YOUR OBJECTIVE:
Each line of the material below that holds the word "scene" needs to be copied.
(begin)
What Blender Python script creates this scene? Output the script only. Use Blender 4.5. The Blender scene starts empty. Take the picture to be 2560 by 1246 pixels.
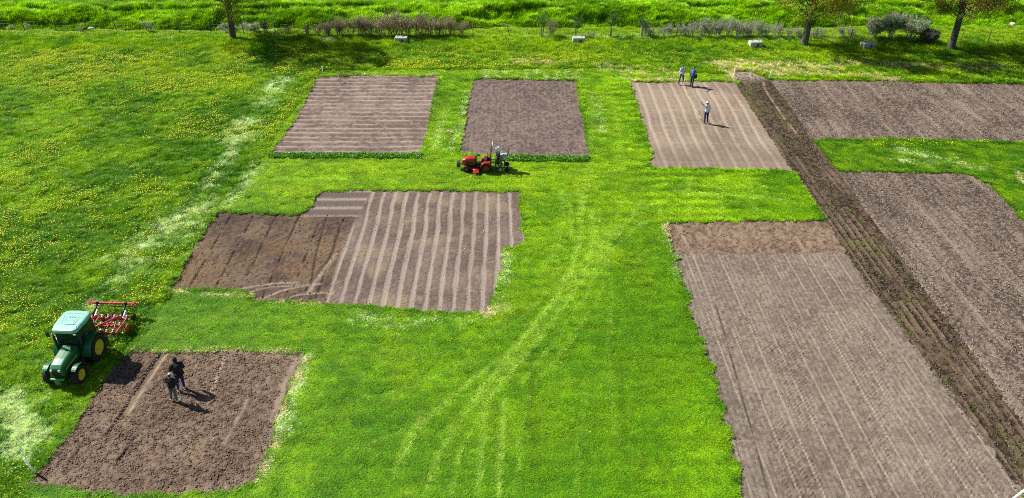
import bpy, bmesh, math, random
import numpy as np
from mathutils import Vector, Matrix, Euler

S = bpy.context.scene
R = math.radians
# ------------------------------------------------------------------ camera
CAM_H, FPX, HORIZON = 25.2, 1900.0, -650.0
PITCH = math.atan((623 - HORIZON) / FPX)
cam = bpy.data.cameras.new("camera"); cam_o = bpy.data.objects.new("camera", cam)
S.collection.objects.link(cam_o)
cam.sensor_width = 36.0; cam.lens = 36.0 * FPX / 2560.0
cam.clip_start = 0.1; cam.clip_end = 5000.0
cam_o.location = (0, 0, CAM_H); cam_o.rotation_euler = (math.pi / 2 - PITCH, 0, 0)
S.camera = cam_o
# ------------------------------------------------------------------ light
SUN_EL, SHADOW_AZ = R(43), R(-25)              # shadows fall along SHADOW_AZ on the ground
sd = Vector((-math.cos(SHADOW_AZ) * math.cos(SUN_EL), -math.sin(SHADOW_AZ) * math.cos(SUN_EL), math.sin(SUN_EL)))
w = bpy.data.worlds.new("World"); S.world = w; w.use_nodes = True
nt = w.node_tree
sky = nt.nodes.new("ShaderNodeTexSky"); sky.sky_type = 'NISHITA'; sky.sun_disc = False
sky.sun_elevation = SUN_EL; sky.sun_rotation = math.atan2(sd.x, sd.y)
bg = nt.nodes["Background"]; bg.inputs[1].default_value = 0.05
nt.links.new(sky.outputs[0], bg.inputs[0])
sun = bpy.data.lights.new("sun", 'SUN'); sun.energy = 5.0; sun.angle = R(0.5); sun.color = (1.0, 0.95, 0.86)
so = bpy.data.objects.new("sun", sun); S.collection.objects.link(so)
so.rotation_euler = (-sd).to_track_quat('-Z', 'Y').to_euler()
S.view_settings.view_transform = 'Standard'; S.view_settings.look = 'None'
S.view_settings.exposure = 0.6; S.view_settings.gamma = 1.0
S.cycles.use_denoising = False; S.cycles.filter_width = 1.0; S.cycles.max_bounces = 6; S.cycles.diffuse_bounces = 2; S.cycles.glossy_bounces = 2
S.cycles.transparent_max_bounces = 8; S.cycles.transmission_bounces = 4

COS, SIN = math.cos(PITCH), math.sin(PITCH)
def P(px, py, z=0.0):
    """a point of the photograph brought down onto the plane at height z"""
    u = (px - 1280) / FPX; v = (py - 623) / FPX
    t = (CAM_H - z) / (SIN + v * COS)
    return (u * t, (COS - v * SIN) * t, z)
def PP(pts): return np.array([P(*q)[:2] for q in pts])
def topx(x, y):
    """ground point -> place in the photograph (used to lay out areas on the ground)"""
    z = y * COS + CAM_H * SIN
    return 1280 + FPX * x / z, 623 + FPX * (CAM_H * COS - y * SIN) / z

# ------------------------------------------------------------------ noise
_rng = np.random.default_rng(11)
_T = _rng.random((256, 256)).astype(np.float32)
def vnoise(x, y, seed=0):
    x = x + seed * 37.13; y = y + seed * 91.7
    xi = np.floor(x).astype(np.int64); yi = np.floor(y).astype(np.int64)
    fx = x - xi; fy = y - yi
    fx = fx * fx * (3 - 2 * fx); fy = fy * fy * (3 - 2 * fy)
    a = _T[xi & 255, yi & 255]; b = _T[(xi + 1) & 255, yi & 255]
    c = _T[xi & 255, (yi + 1) & 255]; d = _T[(xi + 1) & 255, (yi + 1) & 255]
    return (a * (1 - fx) + b * fx) * (1 - fy) + (c * (1 - fx) + d * fx) * fy
def fbm(x, y, s, o=4, seed=0, g=0.5):
    t = 0; a = 1; n = 0; x = x / s; y = y / s
    for i in range(o):
        t = t + a * vnoise(x, y, seed + i * 3); n += a; a *= g
        x, y = x * 1.93 + y * 0.31, y * 1.93 - x * 0.31
    return t / n
def sst(a, b, x):
    t = np.clip((x - a) / (b - a), 0, 1); return t * t * (3 - 2 * t)
def seg_dist(x, y, A, B):
    dx, dy = B[0] - A[0], B[1] - A[1]; L = dx * dx + dy * dy + 1e-9
    t = np.clip(((x - A[0]) * dx + (y - A[1]) * dy) / L, 0, 1)
    return np.hypot(x - A[0] - t * dx, y - A[1] - t * dy)
def poly_dist(x, y, pts):
    d = np.full(np.shape(x), 1e9)
    for i in range(len(pts) - 1): d = np.minimum(d, seg_dist(x, y, pts[i], pts[i + 1]))
    return d
def sdf(x, y, poly):
    """positive inside"""
    n = len(poly); d = np.full(np.shape(x), 1e9); ins = np.zeros(np.shape(x), bool)
    for i in range(n):
        A, B = poly[i], poly[(i + 1) % n]
        d = np.minimum(d, seg_dist(x, y, A, B))
        c = (A[1] > y) != (B[1] > y)
        xc = (B[0] - A[0]) * (y - A[1]) / (B[1] - A[1] + 1e-12) + A[0]
        ins ^= c & (x < xc)
    return np.where(ins, d, -d)
def mix(a, b, t):
    t = np.asarray(t)[..., None]; return a * (1 - t) + np.asarray(b) * t
def C3(*c): return np.array(c, float)

# ------------------------------------------------------------------ materials
def new_mat(name):
    m = bpy.data.materials.new(name); m.use_nodes = True
    return m, m.node_tree, m.node_tree.nodes["Principled BSDF"]
def N(nt, t, **k):
    n = nt.nodes.new(t)
    for a, b in k.items(): setattr(n, a, b)
    return n
def simple(name, col, rough=0.6, metal=0.0, var=0.15, scale=6.0, bump=0.0, spec=0.5, coat=0.0):
    """paint, metal, cloth... with slight procedural unevenness"""
    m, nt, b = new_mat(name)
    tc = N(nt, "ShaderNodeTexCoord"); no = N(nt, "ShaderNodeTexNoise"); no.inputs["Scale"].default_value = scale
    no.inputs["Detail"].default_value = 5
    nt.links.new(tc.outputs["Object"], no.inputs["Vector"])
    rp = N(nt, "ShaderNodeValToRGB"); e = rp.color_ramp.elements
    e[0].position = 0.3; e[1].position = 0.72
    e[0].color = tuple(c * (1 - var) for c in col) + (1,); e[1].color = tuple(min(1, c * (1 + var)) for c in col) + (1,)
    nt.links.new(no.outputs["Fac"], rp.inputs[0]); nt.links.new(rp.outputs[0], b.inputs["Base Color"])
    b.inputs["Roughness"].default_value = rough; b.inputs["Metallic"].default_value = metal
    b.inputs["Specular IOR Level"].default_value = spec; b.inputs["Coat Weight"].default_value = coat
    if bump:
        bp = N(nt, "ShaderNodeBump"); bp.inputs["Strength"].default_value = bump; bp.inputs["Distance"].default_value = 0.02
        nt.links.new(no.outputs["Fac"], bp.inputs["Height"]); nt.links.new(bp.outputs[0], b.inputs["Normal"])
    return m
def glass_mat(name, col, rough=0.05):
    m, nt, b = new_mat(name)
    b.inputs["Base Color"].default_value = col + (1,); b.inputs["Roughness"].default_value = rough
    b.inputs["Transmission Weight"].default_value = 0.85; b.inputs["IOR"].default_value = 1.3
    return m
def attr_mat(name, attr, inst=False, trans=0.0, rough=0.9, nscale=0, namp=0.3, bump=0.0, bscale=20.0, bladevar=False, spec=0.2):
    m, nt, b = new_mat(name)
    a = N(nt, "ShaderNodeAttribute"); a.attribute_name = attr
    a.attribute_type = 'INSTANCER' if inst else 'GEOMETRY'
    col = a.outputs["Color"]
    if bladevar:
        v = N(nt, "ShaderNodeAttribute"); v.attribute_name = "bv"
        mx = N(nt, "ShaderNodeVectorMath"); mx.operation = 'MULTIPLY'
        nt.links.new(col, mx.inputs[0]); nt.links.new(v.outputs["Vector"], mx.inputs[1]); col = mx.outputs[0]
    if nscale:
        tc = N(nt, "ShaderNodeTexCoord"); no = N(nt, "ShaderNodeTexNoise"); no.inputs["Scale"].default_value = nscale
        no.inputs["Detail"].default_value = 4; no.inputs["Roughness"].default_value = 0.7
        nt.links.new(tc.outputs["Object"], no.inputs["Vector"])
        mr = N(nt, "ShaderNodeMapRange"); mr.inputs[1].default_value = 0.3; mr.inputs[2].default_value = 0.7
        mr.inputs[3].default_value = 1 - namp; mr.inputs[4].default_value = 1 + namp
        nt.links.new(no.outputs["Fac"], mr.inputs[0])
        mx = N(nt, "ShaderNodeVectorMath"); mx.operation = 'SCALE'
        nt.links.new(col, mx.inputs[0]); nt.links.new(mr.outputs[0], mx.inputs["Scale"]); col = mx.outputs[0]
        if bump:
            n2 = N(nt, "ShaderNodeTexNoise"); n2.inputs["Scale"].default_value = bscale; n2.inputs["Detail"].default_value = 3
            nt.links.new(tc.outputs["Object"], n2.inputs["Vector"])
            bp = N(nt, "ShaderNodeBump"); bp.inputs["Strength"].default_value = bump; bp.inputs["Distance"].default_value = 0.03
            nt.links.new(n2.outputs["Fac"], bp.inputs["Height"]); nt.links.new(bp.outputs[0], b.inputs["Normal"])
    nt.links.new(col, b.inputs["Base Color"])
    b.inputs["Roughness"].default_value = rough; b.inputs["Specular IOR Level"].default_value = spec
    if trans:
        tr = N(nt, "ShaderNodeBsdfTranslucent"); nt.links.new(col, tr.inputs["Color"])
        ms = N(nt, "ShaderNodeMixShader"); ms.inputs[0].default_value = trans
        nt.links.new(b.outputs[0], ms.inputs[1]); nt.links.new(tr.outputs[0], ms.inputs[2])
        nt.links.new(ms.outputs[0], nt.nodes["Material Output"].inputs["Surface"])
    return m

# ------------------------------------------------------------------ mesh building
def mesh_np(name, V, F, mat, attrs=None, smooth=True, link=True, parent=None):
    me = bpy.data.meshes.new(name)
    V = np.asarray(V, np.float32); F = np.asarray(F, np.int32)
    me.vertices.add(len(V)); me.vertices.foreach_set("co", V.ravel())
    k = F.shape[1] if len(F) else 4
    me.loops.add(F.size); me.loops.foreach_set("vertex_index", F.ravel())
    me.polygons.add(len(F)); me.polygons.foreach_set("loop_start", np.arange(0, F.size, k, dtype=np.int32))
    me.polygons.foreach_set("loop_total", np.full(len(F), k, np.int32))
    me.polygons.foreach_set("use_smooth", np.full(len(F), smooth))
    for n, c in (attrs or {}).items():
        at = me.attributes.new(n, 'FLOAT_COLOR', 'POINT')
        cc = np.ones((len(V), 4), np.float32); cc[:, :3] = c; at.data.foreach_set("color", cc.ravel())
    me.update(calc_edges=True); me.validate()
    if mat: me.materials.append(mat)
    o = bpy.data.objects.new(name, me)
    if link: S.collection.objects.link(o)
    if parent: o.parent = parent
    return o
def tag(o, label=None, cat=None, group=None, kind=None):
    if label: o["label"] = label
    if cat: o["category"] = cat
    if group: o["group"] = group
    if kind: o["kind"] = kind
    return o
def empty(name, loc, rz=0.0, label=None, cat=None, group=None):
    o = bpy.data.objects.new(name, None); o.empty_display_size = 0.3; S.collection.objects.link(o)
    o.location = loc; o.rotation_euler = (0, 0, rz); return tag(o, label, cat, group)
def copy_tree(o, parent=None):
    c = o.copy(); S.collection.objects.link(c)
    if parent: c.parent = parent
    for ch in list(o.children): copy_tree(ch, c)
    return c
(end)
THE COMPLETED TASK:
What Blender Python script creates this scene? Output the script only. Use Blender 4.5. The Blender scene starts empty. Take the picture to be 2560 by 1246 pixels.
S = bpy.context.scene